[^] XX GIUGNO | Comune di Jesi

XX GIUGNO

66° Aniversario

Giornata di memoria, quella di domenica (20 giugno), per la città di Jesi che ricorda il 66° anniversario dell’eccidio di sette partigiani nella campagna di Montecappone. Vengono ricordati come i “Martiri XX Giugno” e i loro nomi sono riportati nel cippo eretto nel luogo dove vennero fucilati: Armando e Luigi Angeloni, rispettivamente di 25 e 18 anni, Francesco Cecchi e Alfredo Santinelli anch'essi di 18, Mario Saveri di 23 anni, Enzo Carboni e Calogero Grasceffo entrambi ventenni.
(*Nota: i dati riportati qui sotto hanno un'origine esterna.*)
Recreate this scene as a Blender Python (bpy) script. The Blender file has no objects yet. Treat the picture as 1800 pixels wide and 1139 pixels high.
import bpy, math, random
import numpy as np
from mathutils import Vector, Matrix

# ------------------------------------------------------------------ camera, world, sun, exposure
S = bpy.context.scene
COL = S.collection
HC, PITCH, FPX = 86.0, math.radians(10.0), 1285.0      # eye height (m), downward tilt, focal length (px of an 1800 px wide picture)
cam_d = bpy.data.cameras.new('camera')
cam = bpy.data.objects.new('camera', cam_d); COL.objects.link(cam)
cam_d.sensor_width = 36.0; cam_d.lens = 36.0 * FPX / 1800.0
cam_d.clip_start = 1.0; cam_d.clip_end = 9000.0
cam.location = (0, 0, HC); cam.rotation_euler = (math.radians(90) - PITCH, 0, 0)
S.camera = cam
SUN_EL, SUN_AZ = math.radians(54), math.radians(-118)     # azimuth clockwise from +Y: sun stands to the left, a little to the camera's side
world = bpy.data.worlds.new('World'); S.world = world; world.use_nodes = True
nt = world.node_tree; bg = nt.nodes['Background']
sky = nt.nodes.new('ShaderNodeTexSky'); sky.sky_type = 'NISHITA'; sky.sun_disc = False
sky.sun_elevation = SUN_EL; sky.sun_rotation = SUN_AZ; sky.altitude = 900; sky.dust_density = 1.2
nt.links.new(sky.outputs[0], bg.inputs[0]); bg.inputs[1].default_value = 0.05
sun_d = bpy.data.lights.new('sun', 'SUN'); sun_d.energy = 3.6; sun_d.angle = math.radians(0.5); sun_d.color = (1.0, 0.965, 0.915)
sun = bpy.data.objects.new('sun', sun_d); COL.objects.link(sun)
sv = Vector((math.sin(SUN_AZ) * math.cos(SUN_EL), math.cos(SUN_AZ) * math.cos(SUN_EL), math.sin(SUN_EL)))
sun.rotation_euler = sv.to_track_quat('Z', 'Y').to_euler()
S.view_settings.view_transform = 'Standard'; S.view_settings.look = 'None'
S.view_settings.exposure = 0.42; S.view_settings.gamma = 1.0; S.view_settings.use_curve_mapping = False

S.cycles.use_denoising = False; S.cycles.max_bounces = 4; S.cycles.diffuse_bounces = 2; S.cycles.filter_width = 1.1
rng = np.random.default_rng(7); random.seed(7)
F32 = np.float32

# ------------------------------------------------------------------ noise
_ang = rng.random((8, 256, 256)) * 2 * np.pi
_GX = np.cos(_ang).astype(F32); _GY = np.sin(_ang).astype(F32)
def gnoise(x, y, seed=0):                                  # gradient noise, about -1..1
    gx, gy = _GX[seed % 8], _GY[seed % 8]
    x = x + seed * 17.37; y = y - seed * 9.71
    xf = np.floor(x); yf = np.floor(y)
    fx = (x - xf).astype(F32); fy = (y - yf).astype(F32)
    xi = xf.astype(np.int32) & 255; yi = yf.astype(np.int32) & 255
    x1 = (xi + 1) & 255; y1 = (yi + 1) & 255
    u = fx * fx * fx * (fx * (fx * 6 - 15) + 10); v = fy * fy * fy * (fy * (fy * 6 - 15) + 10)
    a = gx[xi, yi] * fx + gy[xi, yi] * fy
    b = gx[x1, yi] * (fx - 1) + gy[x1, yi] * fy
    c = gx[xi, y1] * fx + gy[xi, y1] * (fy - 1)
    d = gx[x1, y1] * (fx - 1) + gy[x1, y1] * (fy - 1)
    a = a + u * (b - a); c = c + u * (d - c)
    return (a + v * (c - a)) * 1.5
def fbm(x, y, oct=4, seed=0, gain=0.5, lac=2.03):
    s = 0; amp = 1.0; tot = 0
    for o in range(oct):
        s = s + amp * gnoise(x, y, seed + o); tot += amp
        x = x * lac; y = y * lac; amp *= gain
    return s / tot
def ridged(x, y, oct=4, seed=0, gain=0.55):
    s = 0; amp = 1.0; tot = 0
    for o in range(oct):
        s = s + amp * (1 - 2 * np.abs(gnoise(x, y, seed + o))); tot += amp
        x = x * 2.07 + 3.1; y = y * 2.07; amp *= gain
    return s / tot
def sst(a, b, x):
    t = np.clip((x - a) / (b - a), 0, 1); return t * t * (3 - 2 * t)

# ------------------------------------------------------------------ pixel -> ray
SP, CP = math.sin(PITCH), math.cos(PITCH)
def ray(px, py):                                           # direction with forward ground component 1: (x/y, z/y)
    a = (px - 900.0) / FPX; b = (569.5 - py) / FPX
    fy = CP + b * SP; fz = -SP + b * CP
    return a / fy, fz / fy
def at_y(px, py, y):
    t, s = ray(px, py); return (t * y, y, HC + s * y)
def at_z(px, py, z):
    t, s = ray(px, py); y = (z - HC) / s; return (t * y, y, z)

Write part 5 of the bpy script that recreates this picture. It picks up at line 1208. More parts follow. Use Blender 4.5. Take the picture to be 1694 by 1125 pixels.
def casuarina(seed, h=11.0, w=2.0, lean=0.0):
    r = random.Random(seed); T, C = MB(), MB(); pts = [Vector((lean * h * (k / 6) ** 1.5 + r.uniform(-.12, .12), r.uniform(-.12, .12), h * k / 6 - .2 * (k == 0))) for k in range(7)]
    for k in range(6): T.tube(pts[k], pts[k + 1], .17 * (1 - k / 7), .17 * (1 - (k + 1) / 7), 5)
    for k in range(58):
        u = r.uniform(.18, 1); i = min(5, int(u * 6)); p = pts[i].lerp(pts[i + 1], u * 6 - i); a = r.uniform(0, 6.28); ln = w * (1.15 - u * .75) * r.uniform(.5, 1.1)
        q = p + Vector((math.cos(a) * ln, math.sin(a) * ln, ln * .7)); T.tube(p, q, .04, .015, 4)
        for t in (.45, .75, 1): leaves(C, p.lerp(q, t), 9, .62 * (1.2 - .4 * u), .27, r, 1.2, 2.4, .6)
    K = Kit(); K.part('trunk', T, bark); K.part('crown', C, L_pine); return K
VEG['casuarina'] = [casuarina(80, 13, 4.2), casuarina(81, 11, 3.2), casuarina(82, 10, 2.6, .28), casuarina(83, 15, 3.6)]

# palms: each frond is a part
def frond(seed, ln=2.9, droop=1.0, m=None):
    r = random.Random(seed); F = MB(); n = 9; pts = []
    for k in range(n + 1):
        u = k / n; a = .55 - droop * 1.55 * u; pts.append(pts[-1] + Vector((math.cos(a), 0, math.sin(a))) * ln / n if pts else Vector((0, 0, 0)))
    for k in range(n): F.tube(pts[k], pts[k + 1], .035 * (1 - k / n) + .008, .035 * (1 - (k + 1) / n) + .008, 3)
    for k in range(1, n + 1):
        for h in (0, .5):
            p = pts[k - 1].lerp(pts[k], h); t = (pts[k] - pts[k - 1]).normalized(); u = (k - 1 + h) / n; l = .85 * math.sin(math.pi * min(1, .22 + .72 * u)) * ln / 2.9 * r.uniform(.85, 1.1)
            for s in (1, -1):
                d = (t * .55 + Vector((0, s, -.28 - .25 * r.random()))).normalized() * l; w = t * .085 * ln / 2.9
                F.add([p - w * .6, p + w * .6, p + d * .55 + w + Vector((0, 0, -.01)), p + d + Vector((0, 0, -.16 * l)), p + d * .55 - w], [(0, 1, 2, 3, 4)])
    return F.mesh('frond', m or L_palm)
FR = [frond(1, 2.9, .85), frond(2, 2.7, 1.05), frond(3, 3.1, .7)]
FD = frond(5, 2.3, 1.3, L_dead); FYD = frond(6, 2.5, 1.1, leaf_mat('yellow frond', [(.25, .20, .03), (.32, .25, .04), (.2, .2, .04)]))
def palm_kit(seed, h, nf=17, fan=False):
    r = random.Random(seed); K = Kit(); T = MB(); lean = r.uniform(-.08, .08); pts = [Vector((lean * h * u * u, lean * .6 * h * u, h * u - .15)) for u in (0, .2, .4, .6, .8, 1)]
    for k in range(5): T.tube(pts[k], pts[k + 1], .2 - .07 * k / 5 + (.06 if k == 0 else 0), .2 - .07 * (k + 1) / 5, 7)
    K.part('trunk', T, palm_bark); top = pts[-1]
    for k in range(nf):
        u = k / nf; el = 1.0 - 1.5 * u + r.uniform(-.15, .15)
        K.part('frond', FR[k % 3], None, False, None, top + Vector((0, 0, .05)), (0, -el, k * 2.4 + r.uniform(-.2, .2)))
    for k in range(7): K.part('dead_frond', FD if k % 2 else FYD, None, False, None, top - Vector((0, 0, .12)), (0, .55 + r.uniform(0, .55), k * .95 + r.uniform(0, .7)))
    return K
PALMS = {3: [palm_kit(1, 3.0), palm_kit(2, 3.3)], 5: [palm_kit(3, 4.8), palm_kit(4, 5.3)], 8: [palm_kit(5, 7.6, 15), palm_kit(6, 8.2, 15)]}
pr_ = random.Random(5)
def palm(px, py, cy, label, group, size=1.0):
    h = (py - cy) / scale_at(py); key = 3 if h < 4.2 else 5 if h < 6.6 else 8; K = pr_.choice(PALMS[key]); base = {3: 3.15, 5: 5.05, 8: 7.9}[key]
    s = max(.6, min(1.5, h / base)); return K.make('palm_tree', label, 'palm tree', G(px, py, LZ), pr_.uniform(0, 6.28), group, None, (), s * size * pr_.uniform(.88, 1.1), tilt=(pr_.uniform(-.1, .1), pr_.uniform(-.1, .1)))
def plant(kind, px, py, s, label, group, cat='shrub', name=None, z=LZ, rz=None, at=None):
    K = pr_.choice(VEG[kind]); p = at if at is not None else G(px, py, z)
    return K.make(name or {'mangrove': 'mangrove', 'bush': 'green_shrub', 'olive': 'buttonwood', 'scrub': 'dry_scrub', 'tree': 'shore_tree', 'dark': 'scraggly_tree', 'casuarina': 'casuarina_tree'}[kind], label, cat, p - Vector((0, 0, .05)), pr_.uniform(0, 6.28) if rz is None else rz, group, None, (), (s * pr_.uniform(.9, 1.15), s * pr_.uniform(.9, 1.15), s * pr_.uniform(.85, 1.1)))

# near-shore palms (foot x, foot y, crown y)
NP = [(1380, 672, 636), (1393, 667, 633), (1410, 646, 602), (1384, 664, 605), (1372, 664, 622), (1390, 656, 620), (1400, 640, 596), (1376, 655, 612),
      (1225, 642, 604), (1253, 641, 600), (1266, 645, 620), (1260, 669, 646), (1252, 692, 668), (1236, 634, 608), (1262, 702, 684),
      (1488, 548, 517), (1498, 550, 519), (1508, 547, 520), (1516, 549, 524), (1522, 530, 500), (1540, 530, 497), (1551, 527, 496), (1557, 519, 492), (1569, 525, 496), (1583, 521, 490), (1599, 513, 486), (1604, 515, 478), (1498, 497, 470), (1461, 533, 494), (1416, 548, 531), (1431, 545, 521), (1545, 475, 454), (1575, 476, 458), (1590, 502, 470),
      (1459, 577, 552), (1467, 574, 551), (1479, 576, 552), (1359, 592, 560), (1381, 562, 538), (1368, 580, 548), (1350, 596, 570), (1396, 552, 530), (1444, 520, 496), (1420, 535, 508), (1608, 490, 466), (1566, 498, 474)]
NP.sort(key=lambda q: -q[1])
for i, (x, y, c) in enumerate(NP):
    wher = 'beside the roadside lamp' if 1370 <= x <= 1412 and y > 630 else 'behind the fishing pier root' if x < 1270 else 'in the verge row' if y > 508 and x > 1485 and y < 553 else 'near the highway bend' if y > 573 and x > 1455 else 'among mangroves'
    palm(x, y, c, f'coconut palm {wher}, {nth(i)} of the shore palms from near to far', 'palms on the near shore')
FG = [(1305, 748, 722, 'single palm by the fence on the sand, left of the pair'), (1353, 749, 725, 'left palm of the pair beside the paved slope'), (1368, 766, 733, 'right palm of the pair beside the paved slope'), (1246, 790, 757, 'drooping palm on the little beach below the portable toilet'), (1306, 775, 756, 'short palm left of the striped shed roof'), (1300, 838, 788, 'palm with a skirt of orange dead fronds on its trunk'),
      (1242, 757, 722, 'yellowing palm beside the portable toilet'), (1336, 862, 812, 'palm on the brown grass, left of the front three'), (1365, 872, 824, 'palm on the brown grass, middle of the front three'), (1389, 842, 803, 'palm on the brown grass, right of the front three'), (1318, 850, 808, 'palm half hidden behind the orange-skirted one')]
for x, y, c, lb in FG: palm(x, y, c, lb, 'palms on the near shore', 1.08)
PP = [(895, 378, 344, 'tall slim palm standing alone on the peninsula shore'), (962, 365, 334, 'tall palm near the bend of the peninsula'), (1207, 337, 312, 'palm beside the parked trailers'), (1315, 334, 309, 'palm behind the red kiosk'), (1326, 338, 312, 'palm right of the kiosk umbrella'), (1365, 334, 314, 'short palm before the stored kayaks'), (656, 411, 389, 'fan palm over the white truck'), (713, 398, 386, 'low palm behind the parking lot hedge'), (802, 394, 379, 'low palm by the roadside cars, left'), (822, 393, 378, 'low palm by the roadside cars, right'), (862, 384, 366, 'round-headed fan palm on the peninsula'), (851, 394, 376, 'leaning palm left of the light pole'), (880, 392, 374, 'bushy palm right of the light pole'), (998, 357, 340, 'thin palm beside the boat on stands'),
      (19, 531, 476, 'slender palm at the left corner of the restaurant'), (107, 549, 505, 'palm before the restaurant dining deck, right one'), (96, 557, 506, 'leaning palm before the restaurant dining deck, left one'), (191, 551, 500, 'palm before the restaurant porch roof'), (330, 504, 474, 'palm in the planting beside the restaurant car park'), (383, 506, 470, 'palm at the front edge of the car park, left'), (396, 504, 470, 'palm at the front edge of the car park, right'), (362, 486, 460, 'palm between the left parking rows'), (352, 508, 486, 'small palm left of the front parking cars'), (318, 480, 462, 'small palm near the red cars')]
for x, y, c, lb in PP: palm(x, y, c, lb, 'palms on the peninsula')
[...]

Per commemorare una delle pagine più tristi della nostra storia, l’Amministrazione comunale e il Comitato cittadino per la difesa delle istituzioni democratiche invitano i cittadini a partecipare alle iniziative organizzate a partire dal tardo pomeriggio di domenica secondo il seguente programma: alle 19, formazione del corteo al bivio “Bellavista” di Montecappone; alle 19.15 commemorazione ufficiale presso il cippo dei Martiri XX Giugno ad opera del professor Ero Giuliodori. Un pulmino verrà messo a disposizione gratuitamente dal Comune per accompagnare quanti vorranno intervenire. Effettuerà le seguenti fermate: 18.15 in piazza della Repubblica, 18.30 presso l'arco Clementino, 18.45 in via Roma.
Quello che accadde il 20 giugno 1944 è rievocato nel volume “L’anno più lungo” dello storico locale Giuseppe Luconi.
“Sono all'incirca le sette di sera: in via Roma, all'altezza dell'edicola del Crocefisso, una trentina di giovani sono seduti avanti casa e discutono sui fatti del giorno. Improvvisamente arrivano tedeschi e fascisti, i quali, dopo aver bloccato gli accessi della via, obbligano i giovani a mettersi in fila e ad incamminarsi verso la villa Armarmi, in contrada Montecappone. Giunti alla villa, i giovani vengono rinchiusi nella brigata del colono Massacci, perquisiti, minacciati, bastonati e rimessi in libertà: tutti, meno sette, che una spia di Fabriano (una donna?) qualifica come partigiani. Contro questi sette si accanisce la rabbia nazifascista. Vengono seviziati e torturati a lungo: da lontano si odono le loro grida di dolore e di implorazione. Riconosciuti come partigiani, vengono condannati a morte, senza processo. Agli abitanti della villa e della casa colonica sono impartiti ordini perentori: nessuno esca ed ogni porta e finestra sia serrata!.
Quando i sette vengono spinti in un vallone a circa duecento metri dalla villa, sono irriconoscibili per le violenze subìte. Poi il tragico epilogo: una scarica di mitraglia ed i corpi cadono dalla ripa, rotolando. Qualcuno si contorce, tra gli spasimi estremi chiama la mamma, invoca Iddio. Allora vengono finiti coi pugnali, coi calci dei fucili: negli orecchi, negli occhi, sui petti”.